William Preston Johnston, 1831-1899
William Preston Johnston’s friendship with JLN is thought to have begun in Louisville, his hometown, during the 1840s, and to have continued after the Civil War when Warren Newcomb gave money to Washington College (after 1870, Washington and Lee University). There, Johnston began his teaching and administrative career, in part because the Lee family knew him so well. For the Virginia school, Warren Newcomb provided money to create the Sophie Newcomb Fellowship Fund, and later, after her husband’s death, JLN worked with Johnston to build a library in his memory. Newcomb Hall still stands at Washington and Lee as one of five buildings forming the Colonnade, a National Historic Landmark.
In 1880, Johnston left Virginia to become president of Louisiana State University and A&M College. Johnston left LSU in 1883, and in 1884, he became the first president of the Tulane University of Louisiana, a private institution created through the donation of Paul Tulane and the transfer of all properties of the state-funded University of Louisiana. He remained in this position until his death in 1899. At Tulane, Johnston was an adept fundraiser, and called on Ida Richardson when he wanted to raise money for the education of women in New Orleans. It was Richardson who directed him to JLN.
Johnston was the son of Confederate General Albert Sidney Johnston and himself served in the Confederate army. His father was considered something of a superman, but William Preston Johnston was sickly, so much so that he was posted to be an attendant, albeit a highly placed one, to Robert E. Lee and later, Jefferson Davis. After the war, he quickly became known as a progressive educator in regards to the South’s white population, taking a bold stance in favor of women’s education. He also had other talents and interests that make him an interesting example of the wide range of people comprising JLN’s network of friends and acquaintances. He was the author of two books of poetry and a Shakespearean scholar, particularly interested in Hamlet. He was one of the few southerners elected to the American Antiquarian Society in the late nineteenth century.

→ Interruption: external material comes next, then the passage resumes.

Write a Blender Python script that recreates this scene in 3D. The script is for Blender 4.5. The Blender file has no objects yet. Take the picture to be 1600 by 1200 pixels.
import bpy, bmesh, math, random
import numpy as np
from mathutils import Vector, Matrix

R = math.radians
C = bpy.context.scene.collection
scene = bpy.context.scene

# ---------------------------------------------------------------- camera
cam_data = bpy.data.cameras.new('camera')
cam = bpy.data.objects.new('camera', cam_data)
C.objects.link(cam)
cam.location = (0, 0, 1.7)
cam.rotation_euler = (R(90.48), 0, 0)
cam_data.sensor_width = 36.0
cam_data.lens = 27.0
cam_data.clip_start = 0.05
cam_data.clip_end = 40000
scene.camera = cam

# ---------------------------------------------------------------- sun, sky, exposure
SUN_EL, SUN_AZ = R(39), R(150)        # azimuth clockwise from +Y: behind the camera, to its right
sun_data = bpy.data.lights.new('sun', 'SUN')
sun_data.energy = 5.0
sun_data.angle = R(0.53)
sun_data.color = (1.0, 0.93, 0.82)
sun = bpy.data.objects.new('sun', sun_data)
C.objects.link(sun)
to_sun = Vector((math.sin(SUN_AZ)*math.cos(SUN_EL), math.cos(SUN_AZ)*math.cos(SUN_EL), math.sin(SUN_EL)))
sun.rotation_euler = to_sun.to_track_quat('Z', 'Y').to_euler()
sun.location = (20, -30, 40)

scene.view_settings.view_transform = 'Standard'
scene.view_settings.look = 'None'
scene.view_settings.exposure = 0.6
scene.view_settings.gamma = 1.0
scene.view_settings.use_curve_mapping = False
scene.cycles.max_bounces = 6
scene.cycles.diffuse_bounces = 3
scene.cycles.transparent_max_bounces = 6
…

At the same time he promoted liberal ideas about women’s education and a New South, he remained devoted to the “Lost Cause of the South.” He was said to have visited Jefferson Davis in prison often and to have been in contact with him especially during Davis’ last days in New Orleans where he died in 1889. JLN’s correspondence with Johnston tells nothing of this story but her friendship with him does suggest attitudes worth exploring by others.
Johnston was cognizant of her lifestyle, different as it was from that of most women, and of her temperament as one that could be easily offended, certainly, wary. However, he respected both a desire to hide her identity and to work to promote the college. She asked him to write to her using “plain envelopes, not the Tulane University ones.” At the same time, she approached him as an equal, telling him how other schools were advertising, how they showed their campuses in printed pamphlets. He became her partner in plans for the Newcomb chapel, and in her comparison with other colleges, notably Wellesley. She called him dear “friend” and sent him wishes for his “welfare” and “success” though she was not always happy with all his work.